92'-99' | Griffit Style

In 1992 at the Tefen Open Museum, the poet Natan Zach curated a kind of retrospective of Griffit's paintings. Opening remarks were delivered by, inter alia, the late Mani Pe’er and Natan Zach, who, in the spirit of the postmodern period in the art world, declared that Griffit was the most postmodernist artist that he knew. In the catalog, he wrote, “He deals with a dream - and an erotic dream - but de-mystifies it. From this perspective, he is a ‘dreamer who spoils dreams.’ That is why his painting speaks simultaneously to two types of audiences, and perhaps to two polar opposites with regards to their expectations…But there is also a third possibility.
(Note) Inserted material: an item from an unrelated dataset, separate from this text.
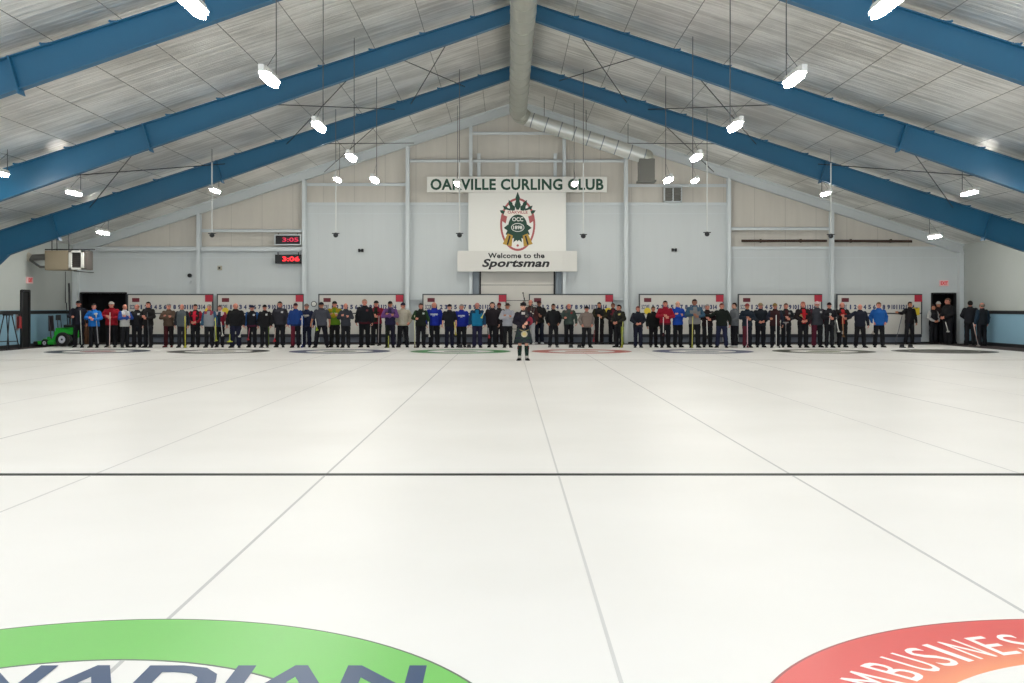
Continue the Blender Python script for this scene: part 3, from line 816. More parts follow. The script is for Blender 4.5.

You can certainly experience “the” and live “with” with the same ambiguity that lies at the foundation of this painting” (Following the Lost Magic).

 

In this regard, in 1995 Gideon Ofrat added in the catalog of Griffit’s solo exhibition at the Arad Museum, “In other words: Griffit's paintings affirm modernism (the expropriation of art from life) and postmodernism (the swallowing up of the materials of life in the artistic simulation) at one and the same time. As befits an artist whose artistic growth began in the late sixties, at the height of the modernist impaction on the local scene, and found himself flung into the postmodern spoof ery of the eighties.” Ofrat also drew a connecting line from the 1990s paintings to the etchings from the 1970s: “In the nineties Griffit is faithful to the post-collagistic compositions that began with the etchings, even if he does evince more freedom and more virtuosity…there is no avoiding the admission of an identical infrastructure both then and now. For it seems that Griffit is only covering up those early anxieties with his new sarcastic show.”  (Acrobatics Above the Chaos).

 

In an article that came out before Griffit's second solo exhibition at the Herzliya Museum, Yoav Dagon was quoted as saying, “Shuki Griffit represents a movement that has not caught on so much in Israel-American realism. The establishment does not recognize a large number of artists in Israel. This is a problem for many artists from different streams and it is a special problem for realism.” Griffit expressed his awareness of the situation in an interview with Josef Mundy: “The establishment is provincial. In the 1970s, conceptual art was dominant here. In the 1980s it was German expressionism. I think the art establishment is very Bolshevik, and it decides what official art is. That is also the reason why an artist like me will always be an outsider.”

 

In 1999, Meir Ahronson curated another retrospective for Griffit at the Ramat Gan Museum. In the exhibition catalog, Adam Baruch addressed the establishment’s problem with placing Griffit: “When you look through the Griffit file in the media archives of Israeli art, the findings are slim - very little attention is given to Griffit, to Griffit types. And to tell the truth, the Griffit type is not on the agenda of 'managed' Israeli art (that is, displayed, collected, distributed)... Joshua Griffit is quite alone in the Israeli art community. He has no local precedent. He has no local inspiration. And he has no partners here. An Israeli without ‘the gang.’ No Tzuba (Zaritzky/Abramson), no akeda (Bezem/Kadishman), no encrypted ideology (Cohen-Gan/Zvi Goldstein), no politics (Ruth Schloss/David Riv), no acclimatization (Avraham Ofek/Jan Rauchwerger). What is there? Him. (Behind it all lies no great happiness).